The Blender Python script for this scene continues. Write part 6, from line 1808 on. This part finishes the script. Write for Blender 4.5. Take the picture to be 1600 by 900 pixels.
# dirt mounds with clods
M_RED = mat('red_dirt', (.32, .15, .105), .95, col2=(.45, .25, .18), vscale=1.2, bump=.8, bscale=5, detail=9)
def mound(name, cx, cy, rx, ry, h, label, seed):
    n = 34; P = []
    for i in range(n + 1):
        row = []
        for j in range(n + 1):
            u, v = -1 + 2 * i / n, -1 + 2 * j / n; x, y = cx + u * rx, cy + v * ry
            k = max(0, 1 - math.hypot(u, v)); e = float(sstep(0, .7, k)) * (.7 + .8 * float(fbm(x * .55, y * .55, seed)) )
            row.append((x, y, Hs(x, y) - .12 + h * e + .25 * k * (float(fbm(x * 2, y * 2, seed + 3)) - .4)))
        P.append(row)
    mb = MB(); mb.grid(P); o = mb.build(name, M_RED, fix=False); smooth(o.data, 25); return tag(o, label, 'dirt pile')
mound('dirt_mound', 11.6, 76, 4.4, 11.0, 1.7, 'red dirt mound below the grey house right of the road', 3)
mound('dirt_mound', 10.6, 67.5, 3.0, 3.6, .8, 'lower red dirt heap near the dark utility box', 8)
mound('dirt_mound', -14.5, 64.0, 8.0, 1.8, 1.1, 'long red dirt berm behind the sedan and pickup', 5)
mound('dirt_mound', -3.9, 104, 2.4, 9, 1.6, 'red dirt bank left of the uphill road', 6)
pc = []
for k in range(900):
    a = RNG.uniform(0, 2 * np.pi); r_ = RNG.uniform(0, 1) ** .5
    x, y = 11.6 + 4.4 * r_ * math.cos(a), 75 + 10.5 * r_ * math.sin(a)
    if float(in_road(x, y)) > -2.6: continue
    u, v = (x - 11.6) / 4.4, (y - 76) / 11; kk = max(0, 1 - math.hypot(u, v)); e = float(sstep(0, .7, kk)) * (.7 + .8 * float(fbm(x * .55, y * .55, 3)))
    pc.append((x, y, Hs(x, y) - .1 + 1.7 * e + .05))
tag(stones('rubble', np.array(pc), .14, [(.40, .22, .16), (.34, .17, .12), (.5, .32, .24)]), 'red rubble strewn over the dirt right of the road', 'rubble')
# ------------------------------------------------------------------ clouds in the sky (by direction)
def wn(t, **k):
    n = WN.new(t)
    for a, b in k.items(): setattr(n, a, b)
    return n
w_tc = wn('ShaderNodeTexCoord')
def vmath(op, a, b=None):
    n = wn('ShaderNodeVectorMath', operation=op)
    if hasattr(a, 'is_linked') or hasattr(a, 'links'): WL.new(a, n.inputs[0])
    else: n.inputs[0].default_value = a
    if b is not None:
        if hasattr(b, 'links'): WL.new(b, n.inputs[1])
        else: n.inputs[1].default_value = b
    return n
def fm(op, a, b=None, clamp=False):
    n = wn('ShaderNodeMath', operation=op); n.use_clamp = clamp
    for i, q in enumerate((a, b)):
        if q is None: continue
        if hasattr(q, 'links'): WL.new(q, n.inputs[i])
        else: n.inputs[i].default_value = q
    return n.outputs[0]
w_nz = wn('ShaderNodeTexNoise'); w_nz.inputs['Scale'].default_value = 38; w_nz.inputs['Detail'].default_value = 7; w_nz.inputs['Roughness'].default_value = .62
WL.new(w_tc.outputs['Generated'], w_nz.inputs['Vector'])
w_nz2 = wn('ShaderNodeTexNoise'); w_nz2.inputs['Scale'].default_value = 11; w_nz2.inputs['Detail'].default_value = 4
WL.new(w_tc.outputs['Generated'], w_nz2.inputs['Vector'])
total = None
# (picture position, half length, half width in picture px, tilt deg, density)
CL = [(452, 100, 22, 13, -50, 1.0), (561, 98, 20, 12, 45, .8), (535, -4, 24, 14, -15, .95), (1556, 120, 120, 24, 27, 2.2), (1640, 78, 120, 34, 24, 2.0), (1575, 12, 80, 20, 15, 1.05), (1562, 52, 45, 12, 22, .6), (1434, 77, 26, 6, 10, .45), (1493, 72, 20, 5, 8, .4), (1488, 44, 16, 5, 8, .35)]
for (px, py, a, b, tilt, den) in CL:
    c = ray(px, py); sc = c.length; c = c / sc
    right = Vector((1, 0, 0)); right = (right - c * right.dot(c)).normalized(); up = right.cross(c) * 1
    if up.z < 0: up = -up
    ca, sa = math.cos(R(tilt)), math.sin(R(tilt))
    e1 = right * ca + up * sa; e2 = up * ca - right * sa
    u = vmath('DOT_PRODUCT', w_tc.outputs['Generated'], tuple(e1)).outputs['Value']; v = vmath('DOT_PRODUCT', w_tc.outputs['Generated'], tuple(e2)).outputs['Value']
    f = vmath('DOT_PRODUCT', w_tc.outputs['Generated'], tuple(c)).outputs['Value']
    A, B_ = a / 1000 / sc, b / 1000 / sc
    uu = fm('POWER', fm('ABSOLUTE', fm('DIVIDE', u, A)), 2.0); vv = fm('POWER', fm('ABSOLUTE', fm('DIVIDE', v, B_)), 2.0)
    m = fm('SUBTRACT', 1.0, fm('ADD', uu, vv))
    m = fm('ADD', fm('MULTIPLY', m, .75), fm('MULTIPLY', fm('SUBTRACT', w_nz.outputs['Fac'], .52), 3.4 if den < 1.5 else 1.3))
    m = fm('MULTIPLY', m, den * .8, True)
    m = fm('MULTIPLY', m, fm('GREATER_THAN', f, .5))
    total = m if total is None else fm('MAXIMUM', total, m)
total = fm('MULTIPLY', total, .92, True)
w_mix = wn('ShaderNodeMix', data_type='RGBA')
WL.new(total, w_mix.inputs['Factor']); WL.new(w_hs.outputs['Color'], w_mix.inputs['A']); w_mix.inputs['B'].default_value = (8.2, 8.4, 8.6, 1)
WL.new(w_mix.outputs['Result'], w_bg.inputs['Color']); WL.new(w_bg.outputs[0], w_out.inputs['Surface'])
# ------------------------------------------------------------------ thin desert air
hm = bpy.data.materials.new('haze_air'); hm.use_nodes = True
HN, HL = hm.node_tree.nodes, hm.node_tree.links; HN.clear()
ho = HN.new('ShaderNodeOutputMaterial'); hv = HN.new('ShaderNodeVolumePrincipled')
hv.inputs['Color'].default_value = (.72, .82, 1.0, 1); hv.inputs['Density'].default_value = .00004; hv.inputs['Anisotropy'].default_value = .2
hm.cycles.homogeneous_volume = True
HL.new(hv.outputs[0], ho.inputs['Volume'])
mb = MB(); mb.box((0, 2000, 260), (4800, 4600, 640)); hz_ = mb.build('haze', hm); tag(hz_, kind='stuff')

- Required work: Look through the listing above. Pick out each line with "picture" and copy it.

- Full solution:
The Blender Python script for this scene continues. Write part 6, from line 1808 on. This part finishes the script. Write for Blender 4.5. Take the picture to be 1600 by 900 pixels.
# (picture position, half length, half width in picture px, tilt deg, density)